Rob, re 1., I think there is a balance to be struck between one's inner self-confidence - which is about the work, and is a quiet thing - and modesty, which is about one's standing in relation to other people. This is a sort of breakdown of Andy's sage notion of simply knowing how good one is. There's no need for false modesty, but a quiet confidence in one's work will help all round.

This confidence, btw, shows in the work (or doesn't) - no need for fireworks.

This ego business is difficult: as I've said before, the world doesn't need us to write poetry; the world doesn't even particularly want us to succeed, because every successful person who got off their backside and did it is a walking reproach to everyone else they know. You're either a reproach to those who never tried, or a taunt to those who failed, or a threat to the more successful ones.

It's hard - because we all want to be understood, and loved, and for everyone to adore our imagery and line breaks.
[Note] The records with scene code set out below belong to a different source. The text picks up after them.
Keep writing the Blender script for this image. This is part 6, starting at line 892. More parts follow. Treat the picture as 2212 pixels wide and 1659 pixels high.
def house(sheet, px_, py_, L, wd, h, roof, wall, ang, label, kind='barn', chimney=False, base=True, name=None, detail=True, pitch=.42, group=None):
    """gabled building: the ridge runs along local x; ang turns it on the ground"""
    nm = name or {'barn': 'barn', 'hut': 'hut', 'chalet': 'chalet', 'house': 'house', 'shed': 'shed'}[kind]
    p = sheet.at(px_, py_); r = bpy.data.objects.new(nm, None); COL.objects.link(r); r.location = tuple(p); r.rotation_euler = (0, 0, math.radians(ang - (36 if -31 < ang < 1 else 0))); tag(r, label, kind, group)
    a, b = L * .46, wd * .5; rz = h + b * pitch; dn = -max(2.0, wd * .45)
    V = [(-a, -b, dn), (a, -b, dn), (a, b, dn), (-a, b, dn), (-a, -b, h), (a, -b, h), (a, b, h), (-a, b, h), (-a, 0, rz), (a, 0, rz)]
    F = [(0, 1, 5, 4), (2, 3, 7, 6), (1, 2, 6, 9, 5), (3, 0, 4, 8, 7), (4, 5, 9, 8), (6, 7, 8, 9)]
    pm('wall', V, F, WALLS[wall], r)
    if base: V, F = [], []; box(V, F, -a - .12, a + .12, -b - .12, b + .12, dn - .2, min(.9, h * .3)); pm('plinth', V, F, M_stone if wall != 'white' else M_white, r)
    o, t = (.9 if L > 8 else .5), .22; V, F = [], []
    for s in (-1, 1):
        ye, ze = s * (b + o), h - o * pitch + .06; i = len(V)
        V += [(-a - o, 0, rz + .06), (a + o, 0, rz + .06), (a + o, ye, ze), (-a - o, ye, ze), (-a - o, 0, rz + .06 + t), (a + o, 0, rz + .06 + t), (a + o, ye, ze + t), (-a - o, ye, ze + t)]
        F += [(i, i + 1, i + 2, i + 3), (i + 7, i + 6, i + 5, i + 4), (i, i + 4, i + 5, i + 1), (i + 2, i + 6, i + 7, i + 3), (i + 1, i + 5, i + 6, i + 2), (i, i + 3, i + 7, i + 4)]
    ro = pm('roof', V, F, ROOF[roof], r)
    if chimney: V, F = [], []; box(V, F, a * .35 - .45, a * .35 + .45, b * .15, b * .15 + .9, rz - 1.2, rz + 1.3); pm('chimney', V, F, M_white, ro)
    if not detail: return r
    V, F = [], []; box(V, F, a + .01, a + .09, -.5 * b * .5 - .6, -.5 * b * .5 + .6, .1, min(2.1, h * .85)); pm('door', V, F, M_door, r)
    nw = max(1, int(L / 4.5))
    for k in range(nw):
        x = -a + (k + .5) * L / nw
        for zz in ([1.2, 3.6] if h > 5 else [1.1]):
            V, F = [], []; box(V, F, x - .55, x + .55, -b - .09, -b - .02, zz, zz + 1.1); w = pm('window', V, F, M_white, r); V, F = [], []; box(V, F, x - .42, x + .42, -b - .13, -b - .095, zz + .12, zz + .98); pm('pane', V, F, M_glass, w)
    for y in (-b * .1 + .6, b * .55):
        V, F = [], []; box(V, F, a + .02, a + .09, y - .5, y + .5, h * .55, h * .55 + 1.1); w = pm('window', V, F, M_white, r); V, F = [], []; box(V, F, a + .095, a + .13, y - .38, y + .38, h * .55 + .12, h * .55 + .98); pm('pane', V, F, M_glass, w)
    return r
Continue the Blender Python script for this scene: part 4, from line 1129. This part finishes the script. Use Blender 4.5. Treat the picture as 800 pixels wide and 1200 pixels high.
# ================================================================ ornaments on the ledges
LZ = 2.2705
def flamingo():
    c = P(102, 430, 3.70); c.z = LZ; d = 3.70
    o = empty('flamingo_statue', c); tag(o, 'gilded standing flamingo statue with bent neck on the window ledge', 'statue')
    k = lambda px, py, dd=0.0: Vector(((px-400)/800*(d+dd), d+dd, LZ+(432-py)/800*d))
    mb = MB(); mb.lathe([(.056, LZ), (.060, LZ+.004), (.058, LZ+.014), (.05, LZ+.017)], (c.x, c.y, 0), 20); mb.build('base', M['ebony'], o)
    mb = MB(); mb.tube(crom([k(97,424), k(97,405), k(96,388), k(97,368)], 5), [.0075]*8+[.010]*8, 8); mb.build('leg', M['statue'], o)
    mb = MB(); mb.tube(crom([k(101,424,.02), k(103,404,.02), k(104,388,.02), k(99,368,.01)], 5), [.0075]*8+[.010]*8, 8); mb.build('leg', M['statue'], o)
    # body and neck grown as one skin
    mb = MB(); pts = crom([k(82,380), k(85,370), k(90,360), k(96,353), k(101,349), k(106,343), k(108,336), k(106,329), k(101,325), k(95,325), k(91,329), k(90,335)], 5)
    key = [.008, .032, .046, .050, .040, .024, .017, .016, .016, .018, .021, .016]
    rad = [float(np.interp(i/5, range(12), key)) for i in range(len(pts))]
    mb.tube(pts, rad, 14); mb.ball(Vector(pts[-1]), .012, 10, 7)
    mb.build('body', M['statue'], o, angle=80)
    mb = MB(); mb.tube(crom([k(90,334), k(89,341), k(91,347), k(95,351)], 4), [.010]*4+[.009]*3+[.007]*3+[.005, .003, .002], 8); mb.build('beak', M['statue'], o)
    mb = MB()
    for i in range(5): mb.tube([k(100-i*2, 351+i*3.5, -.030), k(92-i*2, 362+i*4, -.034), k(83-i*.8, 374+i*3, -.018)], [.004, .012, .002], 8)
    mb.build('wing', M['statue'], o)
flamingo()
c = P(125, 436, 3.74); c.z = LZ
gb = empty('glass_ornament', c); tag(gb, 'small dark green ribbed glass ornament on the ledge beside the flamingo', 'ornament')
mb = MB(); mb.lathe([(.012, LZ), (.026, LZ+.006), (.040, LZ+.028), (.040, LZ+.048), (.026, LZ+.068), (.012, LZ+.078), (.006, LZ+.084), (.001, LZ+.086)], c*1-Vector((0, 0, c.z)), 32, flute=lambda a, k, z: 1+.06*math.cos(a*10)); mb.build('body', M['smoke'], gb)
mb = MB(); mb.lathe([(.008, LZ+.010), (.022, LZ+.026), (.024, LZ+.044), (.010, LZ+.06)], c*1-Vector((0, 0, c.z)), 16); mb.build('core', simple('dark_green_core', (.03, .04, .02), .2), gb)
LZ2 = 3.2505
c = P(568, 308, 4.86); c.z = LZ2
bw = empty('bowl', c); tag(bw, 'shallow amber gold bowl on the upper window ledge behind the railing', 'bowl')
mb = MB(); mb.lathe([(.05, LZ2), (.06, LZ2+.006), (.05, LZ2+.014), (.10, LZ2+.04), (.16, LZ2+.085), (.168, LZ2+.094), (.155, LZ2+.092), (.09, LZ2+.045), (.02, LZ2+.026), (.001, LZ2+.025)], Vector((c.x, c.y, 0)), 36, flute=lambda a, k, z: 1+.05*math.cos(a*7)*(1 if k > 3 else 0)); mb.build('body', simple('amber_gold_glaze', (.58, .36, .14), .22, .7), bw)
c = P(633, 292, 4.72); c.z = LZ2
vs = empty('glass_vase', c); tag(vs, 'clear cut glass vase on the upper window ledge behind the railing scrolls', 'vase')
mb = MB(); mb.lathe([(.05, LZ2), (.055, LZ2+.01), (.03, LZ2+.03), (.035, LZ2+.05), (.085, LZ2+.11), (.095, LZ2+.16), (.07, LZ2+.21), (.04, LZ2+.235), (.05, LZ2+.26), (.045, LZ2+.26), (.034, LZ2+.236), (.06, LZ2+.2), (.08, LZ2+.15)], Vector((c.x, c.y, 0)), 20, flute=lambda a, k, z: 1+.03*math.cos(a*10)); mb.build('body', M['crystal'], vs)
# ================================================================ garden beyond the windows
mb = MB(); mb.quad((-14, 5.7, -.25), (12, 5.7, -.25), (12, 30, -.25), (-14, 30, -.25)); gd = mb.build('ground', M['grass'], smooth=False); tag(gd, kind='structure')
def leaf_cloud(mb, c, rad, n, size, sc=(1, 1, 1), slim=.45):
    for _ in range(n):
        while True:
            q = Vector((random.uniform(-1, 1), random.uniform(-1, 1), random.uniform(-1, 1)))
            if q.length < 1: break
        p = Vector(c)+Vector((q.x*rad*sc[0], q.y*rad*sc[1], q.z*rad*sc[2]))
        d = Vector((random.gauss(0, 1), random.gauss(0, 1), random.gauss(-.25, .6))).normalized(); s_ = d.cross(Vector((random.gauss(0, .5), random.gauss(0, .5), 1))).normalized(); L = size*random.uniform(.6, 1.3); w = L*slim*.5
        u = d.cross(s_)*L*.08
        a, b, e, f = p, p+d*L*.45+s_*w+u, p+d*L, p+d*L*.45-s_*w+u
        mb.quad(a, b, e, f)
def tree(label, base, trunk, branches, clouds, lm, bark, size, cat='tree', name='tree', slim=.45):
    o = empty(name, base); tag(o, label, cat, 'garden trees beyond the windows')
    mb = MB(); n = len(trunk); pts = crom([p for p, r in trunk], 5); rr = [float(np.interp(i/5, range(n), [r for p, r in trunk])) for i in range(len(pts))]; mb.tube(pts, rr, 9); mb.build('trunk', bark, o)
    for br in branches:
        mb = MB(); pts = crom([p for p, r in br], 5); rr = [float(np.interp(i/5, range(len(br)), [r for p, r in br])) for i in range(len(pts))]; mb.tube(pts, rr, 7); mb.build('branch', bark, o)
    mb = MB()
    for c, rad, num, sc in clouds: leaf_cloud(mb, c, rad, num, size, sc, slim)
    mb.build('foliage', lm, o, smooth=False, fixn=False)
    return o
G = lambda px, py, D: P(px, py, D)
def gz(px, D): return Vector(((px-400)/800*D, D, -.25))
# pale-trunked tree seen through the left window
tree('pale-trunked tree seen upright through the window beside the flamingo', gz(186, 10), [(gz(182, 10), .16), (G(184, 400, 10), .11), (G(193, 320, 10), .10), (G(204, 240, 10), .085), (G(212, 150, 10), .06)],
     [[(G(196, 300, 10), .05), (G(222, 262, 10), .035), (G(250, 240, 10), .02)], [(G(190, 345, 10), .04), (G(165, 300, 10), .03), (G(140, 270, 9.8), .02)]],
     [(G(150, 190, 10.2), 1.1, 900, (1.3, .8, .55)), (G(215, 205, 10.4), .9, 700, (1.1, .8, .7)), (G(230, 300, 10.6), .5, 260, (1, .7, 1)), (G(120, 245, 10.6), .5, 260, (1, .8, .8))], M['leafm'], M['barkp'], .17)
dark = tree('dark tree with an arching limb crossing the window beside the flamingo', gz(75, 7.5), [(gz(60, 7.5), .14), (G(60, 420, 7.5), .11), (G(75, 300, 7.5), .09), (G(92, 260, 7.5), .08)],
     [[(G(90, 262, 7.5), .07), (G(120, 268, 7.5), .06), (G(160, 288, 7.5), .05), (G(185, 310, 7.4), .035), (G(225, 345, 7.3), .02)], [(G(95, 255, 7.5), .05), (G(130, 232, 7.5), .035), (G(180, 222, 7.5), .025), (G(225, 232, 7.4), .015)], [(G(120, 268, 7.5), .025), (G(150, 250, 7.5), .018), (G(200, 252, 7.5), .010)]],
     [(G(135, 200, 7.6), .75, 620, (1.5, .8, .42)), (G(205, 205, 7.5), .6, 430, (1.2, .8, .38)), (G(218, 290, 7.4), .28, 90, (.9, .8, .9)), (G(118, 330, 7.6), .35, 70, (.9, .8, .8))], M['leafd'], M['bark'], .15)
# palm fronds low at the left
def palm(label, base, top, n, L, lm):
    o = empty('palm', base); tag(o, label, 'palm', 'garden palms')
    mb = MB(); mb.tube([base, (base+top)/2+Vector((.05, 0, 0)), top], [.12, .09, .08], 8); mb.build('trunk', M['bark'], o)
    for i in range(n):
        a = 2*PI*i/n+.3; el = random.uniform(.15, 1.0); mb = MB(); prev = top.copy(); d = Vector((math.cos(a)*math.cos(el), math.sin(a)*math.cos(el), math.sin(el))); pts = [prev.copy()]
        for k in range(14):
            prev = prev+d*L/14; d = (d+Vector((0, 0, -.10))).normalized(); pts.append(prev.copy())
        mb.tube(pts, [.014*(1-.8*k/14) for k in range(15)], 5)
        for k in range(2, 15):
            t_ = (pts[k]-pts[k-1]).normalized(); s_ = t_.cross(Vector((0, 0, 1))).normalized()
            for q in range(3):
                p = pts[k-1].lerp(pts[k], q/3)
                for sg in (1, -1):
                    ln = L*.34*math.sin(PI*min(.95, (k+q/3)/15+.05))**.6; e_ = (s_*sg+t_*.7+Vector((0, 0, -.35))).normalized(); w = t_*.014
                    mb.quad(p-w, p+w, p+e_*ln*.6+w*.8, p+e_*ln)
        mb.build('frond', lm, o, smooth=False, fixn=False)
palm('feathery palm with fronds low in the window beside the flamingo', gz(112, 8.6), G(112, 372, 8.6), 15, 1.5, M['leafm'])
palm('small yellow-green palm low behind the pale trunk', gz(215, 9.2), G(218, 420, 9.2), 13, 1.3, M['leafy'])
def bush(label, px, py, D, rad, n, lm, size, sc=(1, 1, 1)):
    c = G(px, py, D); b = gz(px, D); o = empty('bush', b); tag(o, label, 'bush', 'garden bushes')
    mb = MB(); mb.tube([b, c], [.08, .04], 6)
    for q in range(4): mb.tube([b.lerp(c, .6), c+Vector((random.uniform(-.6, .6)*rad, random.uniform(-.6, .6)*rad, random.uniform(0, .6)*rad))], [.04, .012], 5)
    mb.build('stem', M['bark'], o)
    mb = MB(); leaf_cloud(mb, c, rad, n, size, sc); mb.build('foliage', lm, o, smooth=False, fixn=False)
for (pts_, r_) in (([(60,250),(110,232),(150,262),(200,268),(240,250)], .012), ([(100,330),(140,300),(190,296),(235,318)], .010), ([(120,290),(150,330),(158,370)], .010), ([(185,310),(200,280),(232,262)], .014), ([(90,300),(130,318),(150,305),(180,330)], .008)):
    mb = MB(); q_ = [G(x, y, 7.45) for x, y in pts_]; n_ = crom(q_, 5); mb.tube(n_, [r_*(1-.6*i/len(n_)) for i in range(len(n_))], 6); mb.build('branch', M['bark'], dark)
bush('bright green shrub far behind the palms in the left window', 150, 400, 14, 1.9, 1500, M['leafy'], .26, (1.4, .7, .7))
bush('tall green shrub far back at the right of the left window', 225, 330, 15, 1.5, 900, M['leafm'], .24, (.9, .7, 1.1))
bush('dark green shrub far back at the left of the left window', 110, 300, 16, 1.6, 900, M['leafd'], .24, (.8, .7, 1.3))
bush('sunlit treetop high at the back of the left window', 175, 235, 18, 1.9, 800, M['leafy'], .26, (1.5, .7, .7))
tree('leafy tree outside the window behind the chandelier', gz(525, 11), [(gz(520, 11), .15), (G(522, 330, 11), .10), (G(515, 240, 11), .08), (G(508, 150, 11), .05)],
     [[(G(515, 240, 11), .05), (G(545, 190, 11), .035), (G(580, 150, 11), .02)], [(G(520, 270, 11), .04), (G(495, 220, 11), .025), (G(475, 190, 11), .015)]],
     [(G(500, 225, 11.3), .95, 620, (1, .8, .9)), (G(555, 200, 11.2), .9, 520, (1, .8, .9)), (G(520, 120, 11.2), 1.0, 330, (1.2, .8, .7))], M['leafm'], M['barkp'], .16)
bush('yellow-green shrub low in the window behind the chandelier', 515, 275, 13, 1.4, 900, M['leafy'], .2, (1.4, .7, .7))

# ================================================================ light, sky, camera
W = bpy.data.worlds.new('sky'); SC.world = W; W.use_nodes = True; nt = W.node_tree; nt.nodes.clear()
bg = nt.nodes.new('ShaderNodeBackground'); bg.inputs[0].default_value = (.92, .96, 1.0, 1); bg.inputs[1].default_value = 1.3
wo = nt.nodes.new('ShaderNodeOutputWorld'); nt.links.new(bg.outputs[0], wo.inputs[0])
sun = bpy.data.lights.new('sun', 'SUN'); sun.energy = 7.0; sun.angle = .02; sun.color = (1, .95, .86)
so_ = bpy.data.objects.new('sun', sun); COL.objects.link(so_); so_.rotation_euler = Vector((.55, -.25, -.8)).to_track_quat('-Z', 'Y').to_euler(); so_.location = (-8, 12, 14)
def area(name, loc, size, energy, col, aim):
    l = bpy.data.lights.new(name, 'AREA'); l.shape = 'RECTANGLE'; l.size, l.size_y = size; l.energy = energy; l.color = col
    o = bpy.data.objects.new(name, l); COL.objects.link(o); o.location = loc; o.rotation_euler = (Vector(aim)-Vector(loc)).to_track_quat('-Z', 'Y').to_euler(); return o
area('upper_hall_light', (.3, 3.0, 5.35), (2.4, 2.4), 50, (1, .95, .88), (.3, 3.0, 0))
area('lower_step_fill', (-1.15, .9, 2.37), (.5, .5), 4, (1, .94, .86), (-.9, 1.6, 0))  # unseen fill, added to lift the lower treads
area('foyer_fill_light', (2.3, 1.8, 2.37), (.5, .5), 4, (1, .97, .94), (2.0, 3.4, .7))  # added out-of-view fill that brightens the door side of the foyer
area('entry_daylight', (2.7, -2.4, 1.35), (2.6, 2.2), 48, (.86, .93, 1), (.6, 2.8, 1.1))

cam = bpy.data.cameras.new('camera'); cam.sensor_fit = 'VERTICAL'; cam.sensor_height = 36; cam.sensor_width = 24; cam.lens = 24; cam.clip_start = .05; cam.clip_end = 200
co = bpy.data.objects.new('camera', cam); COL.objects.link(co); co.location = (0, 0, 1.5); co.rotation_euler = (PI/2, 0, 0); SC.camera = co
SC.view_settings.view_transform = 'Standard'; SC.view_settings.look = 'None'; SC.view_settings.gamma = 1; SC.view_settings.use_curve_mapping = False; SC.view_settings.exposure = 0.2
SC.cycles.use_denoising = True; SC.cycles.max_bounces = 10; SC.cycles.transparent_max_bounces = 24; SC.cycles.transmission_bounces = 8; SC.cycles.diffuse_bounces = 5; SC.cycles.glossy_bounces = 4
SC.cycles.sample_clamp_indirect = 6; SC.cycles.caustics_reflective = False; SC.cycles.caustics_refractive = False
All you can do is keep your head down and plough on with your own stuff - humble in the face of what you are really trying to do artistically, and realistic in worldly terms.

Andy, if it's me complaining about some prize-winner's inelegant line breaks you can rest assured that those line breaks are really bothering me. I've been broadening my scope lately and trying to be much more open about line breaks. No one seems to want to discuss them very much, but I find them a bone to be chewed over and over, forever.

What makes a line break really satisfactory? Can it even be separated from the rest of the line (or the next one)? How is it related to, or dependent on, caesura? Arghhhh, don't get me started.

Rob said...

"I think there is a balance to be struck between one's inner self-confidence - which is about the work, and is a quiet thing - and modesty, which is about one's standing in relation to other people."

Good distinction, Katy, and some true, but disconcerting, words later on too.

On line-breaks, it might just be that poets obsess over these things because they matter, much as we might also all argue with passion over a semi-colon. Sometimes it becomes more life-or-death than it ought to be, but that's the nature of art.

Of course, it can also just be egotistical sniping, but I think the difference between bitterness and passion is usally easy to see.